Data

Lyft Riders’ Favorite Halloween Haunts

Sarah Conlisk - Oct 27, 2023

In much of the U.S. these days, the air is chillier and the sky is darker. And the vibes? Definitely spookier. At least that’s the conclusion you might draw from Lyft’s data, which shows a significant rise in activity (a rather witch-hat-like bump) in three uniquely eerie cities — Salem, Massachusetts, Sleepy Hollow, New York, and Yuma, Arizona. Indeed, about 12% of these towns’ rideshare activity occurs during the month of October, 33% more than the 8.8% monthly average. 

Here’s what makes these locales so popular during Halloween — and precisely where scare-seekers are going.

The plot shows the percentage of annual rides to Salem, Massachusetts, Sleepy Hollow, New York, and Yuma, Arizona, that occurred each month of 2022. You can see a mysteriously witch-hat-like bump in activity between September 1 and November 1.

Salem, Massachusetts

Salem’s position at the top of the spooky-city list comes as no surprise. It’s been associated with the occult since 1692, the year of the infamous Salem Witch Trials. Here are Lyft riders’ favorite Halloween haunts:

The Salem Witch Museum is the town’s most popular late-October destination. The museum, located in a looming Gothic Revival church with glowing red windows, hosts two core exhibits: an immersive experience on the Witch Trials — with life-size stage sets, a tableau of the devil, and narration — and another on how the concept of “witch” has evolved over time.

This colonial mansion has a cursed history. It was once inhabited by Nathaniel Ropes, a judge and British loyalist. In 1774, a mob of Revolutionaries attacked the house. Ropes, who was already ill from smallpox, died the next day. Sixty-five years later, Nathaniel’s granddaughter Abigail burned to death after her dress caught on fire. In 2009, another fire afflicted the home, with unconfirmed origins. Ghost-seeking visitors still report hearing agonized screams. 

Why might so many Lyft riders visit the innocuous-seeming address of 4 Ocean Avenue —especially on Halloween? It’s the location of Max and Dani’s quaint Victorian-era home from the cult-favorite Disney movie Hocus Pocus

With an athletic team named “The Witches,” it is clear Salem High School is proud of its spooky legacy. But, as the chart shows below, why would there be so many October drop-offs after 11 p.m.? And why are there no corresponding pickups? Some mysteries even data can’t solve…

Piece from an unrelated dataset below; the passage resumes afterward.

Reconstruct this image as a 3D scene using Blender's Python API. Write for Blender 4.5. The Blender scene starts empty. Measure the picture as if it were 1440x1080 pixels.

The figure shows the number of Lyft rides to/from Salem High School after 11pm in Sept 2022 - Jan 2023.

Sleepy Hollow, New York 

Washington Irving made this Hudson Valley town infamous with his 1820 short story “The Legend of Sleepy Hollow,” in which lanky schoolmaster Ichabod Crane disappears after a terrifying encounter with the mythical headless horseman. 

Ten percent of Sleepy Hollow’s October rides are to the sprawling 90-acre cemetery. The graveyard features walking paths, the grave of Washington Irving, and several macabre reenactments

Featured in Irving’s legend — “It stands on a knoll, surrounded by locust-trees and lofty elms” — this 17th-century stone church is the headless horseman’s purported haunt. It also receives 5% of the month’s Lyft rides. 

This Gothic Revival mansion found its way into two feature-length films: House of Dark Shadows (1970) and its sequel, Night of Dark Shadows (1971). It now hosts architectural tours and historical exhibitions, although spook-seekers should consider Lyndhurst After Dark

Yuma, Arizona

Known for its Gold Rush heritage, Yuma also has a claim to the macabre: the Yuma Territorial Prison, an 1800s prison whose inmates included a woman accused of ripping her husband’s heart out of his body and a legendary stagecoach robber, Pearl Hart. The prison was closed due to overcrowding just 33 years after it opened, but the ghosts are said to still linger. 

Twenty percent of rides to the territorial prison occur in October. Among last year’s Lyft riders was Nathalie B. Compton, a reporter for The Washington Post. Compton and her colleague spent the night in the abandoned prison, armed with a camera and an EMF detector, and recorded a minute-by-minute documentation of what they heard. Happily, Compton survived to tell the tale. 

Located next door to the Lyric Theater, this historic Yuma pool hall/casino (now restaurant) can’t seem to shake its sinister past. In a 2019 episode of the reality TV show Ghost Adventures, the team identifies a childlike presence haunting the halls.

Once an underground Western Union telegraph office, Red’s was converted to a brothel-style pub in the 1970s. Narrow hallways and a tight spiral staircase contribute to the saloon’s ominous vibes; visitors describe the second floor as “creepy” and some even claim the ladies’ bathroom is haunted. While Lyft data can’t yet track the undead, it did reveal that almost 2% of all rides in late October in Yuma are to Red’s, and almost all after 7 p.m. — so the joint certainly seems to come alive at night.